Over the course of the last few months I’ve been thinking a lot about the kind of people that inhabit this thing we call the internet.  Of course, I have no doubt that they represent a wide diversity of viewpoints and backgrounds, but it seems like the core of internet users, the ones I’ve taken to calling Internet People, have a surprising number of things in common.  I don’t intend to lay out all these similarities here today, but I am going to focus on the first, and probably most important one.

Internet People Fact #1: Internet People tend to drastically overestimate their own importance.

I think I know why this happens.  It comes from having a narrow field of reference.  The problem is that Internet People hang out with Internet People.  And Internet People, in general, share similar interests (more on that in a later post).  So when an Internet Person gets riled up about something, all of his Internet People friends are likely to get riled up too.  And hey, if practically everyone he knows is riled up about it, then surely it’s something the whole world must really care about.

Here’s the problem.  There are not nearly as many Internet People as you think there are.

Try this.  Tear yourself away from your computer screen and go outside.  Take yourself to a local shopping center and just look at the people around you.  Now its realization time:  Most of these people are not Internet People.  Sure, they may have a email account, and they’ve probably got Facebook so they can keep tabs on their kids who are off at college.  But they’re not the kind of people that spend hours in a forum debating the plot holes in their favourite online shows.  Chances are these people have never heard of Doctor Horrible’s Sing Along Blog.

When someone tells you thirteen million people play WOW it may sound like a big number, until you realize that thirteen million people also tuned in to watch Britney Spears on Glee!.  Thirteen million seems like a lot of people, but compared to the population of the world?  Now we’re talking about less than one tenth of one percent.  And most internet communities don’t have anywhere near thirteen million participants.

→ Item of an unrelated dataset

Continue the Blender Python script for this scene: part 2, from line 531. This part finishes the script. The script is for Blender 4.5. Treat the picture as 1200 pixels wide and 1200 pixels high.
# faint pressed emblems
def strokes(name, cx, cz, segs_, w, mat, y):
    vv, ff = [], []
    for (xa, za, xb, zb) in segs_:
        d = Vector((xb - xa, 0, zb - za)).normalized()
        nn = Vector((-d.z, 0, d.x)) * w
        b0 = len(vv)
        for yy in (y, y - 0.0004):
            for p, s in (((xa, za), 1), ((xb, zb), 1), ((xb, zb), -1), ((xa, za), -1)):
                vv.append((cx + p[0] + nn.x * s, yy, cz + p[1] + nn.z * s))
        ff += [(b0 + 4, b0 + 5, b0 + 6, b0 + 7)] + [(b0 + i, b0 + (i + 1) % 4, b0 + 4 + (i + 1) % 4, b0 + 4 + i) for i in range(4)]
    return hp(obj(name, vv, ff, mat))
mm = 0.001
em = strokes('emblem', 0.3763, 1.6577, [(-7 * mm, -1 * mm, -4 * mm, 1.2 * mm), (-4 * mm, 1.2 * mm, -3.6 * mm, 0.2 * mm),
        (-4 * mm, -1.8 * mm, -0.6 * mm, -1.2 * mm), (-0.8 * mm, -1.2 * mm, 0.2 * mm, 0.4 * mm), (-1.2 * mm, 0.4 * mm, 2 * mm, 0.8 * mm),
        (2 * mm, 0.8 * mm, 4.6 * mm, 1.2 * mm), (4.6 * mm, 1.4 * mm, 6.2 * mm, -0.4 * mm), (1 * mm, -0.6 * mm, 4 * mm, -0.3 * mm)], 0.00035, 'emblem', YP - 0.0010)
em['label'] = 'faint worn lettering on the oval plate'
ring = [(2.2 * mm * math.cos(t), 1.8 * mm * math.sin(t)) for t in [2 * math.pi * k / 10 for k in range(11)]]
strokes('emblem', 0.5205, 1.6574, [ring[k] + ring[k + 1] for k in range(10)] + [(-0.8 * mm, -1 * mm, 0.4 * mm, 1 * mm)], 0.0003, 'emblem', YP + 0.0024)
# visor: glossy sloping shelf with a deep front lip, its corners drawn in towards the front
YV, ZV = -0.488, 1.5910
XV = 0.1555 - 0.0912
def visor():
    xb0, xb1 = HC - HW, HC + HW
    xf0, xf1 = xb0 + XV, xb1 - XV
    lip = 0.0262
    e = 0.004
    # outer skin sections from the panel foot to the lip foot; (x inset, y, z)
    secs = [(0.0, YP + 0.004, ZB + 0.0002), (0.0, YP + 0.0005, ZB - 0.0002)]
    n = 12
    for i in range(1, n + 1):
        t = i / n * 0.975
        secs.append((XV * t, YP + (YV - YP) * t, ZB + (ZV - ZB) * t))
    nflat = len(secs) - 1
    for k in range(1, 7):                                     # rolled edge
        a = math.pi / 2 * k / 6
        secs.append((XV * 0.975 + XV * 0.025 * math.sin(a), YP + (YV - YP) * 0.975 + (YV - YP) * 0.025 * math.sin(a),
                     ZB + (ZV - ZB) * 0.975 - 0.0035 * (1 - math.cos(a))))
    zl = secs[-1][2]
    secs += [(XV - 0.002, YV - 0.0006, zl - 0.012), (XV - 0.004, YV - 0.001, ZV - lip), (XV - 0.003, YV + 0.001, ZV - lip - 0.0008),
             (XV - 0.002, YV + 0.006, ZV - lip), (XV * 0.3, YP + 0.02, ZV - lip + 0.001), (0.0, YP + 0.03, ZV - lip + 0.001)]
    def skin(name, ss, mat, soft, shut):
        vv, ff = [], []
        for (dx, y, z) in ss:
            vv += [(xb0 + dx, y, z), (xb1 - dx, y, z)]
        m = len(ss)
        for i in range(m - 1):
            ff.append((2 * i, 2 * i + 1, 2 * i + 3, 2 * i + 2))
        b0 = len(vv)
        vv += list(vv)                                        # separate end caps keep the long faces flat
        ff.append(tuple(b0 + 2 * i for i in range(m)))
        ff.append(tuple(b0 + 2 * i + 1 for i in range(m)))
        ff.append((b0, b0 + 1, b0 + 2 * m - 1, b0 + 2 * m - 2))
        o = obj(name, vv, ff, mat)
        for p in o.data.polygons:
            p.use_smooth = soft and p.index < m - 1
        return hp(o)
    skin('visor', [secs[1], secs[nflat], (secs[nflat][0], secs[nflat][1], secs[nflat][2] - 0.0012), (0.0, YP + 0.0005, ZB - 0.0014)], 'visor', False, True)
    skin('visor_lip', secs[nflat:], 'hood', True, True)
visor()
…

This is why things like the alleged TSA boycott fail so spectacularly.  Because the majority of people in the real world, haven’t spent hours online ranting about the erosion of their Fourth Amendment rights.  They just want to get to wherever they’re going with a minimum of hassle.

Don’t get me wrong.  The internet is a powerful tool, and when all of us Internet People get together on something, we can sometimes make a big difference.  But we have to realize our limitations as well.  We are not as important as we think.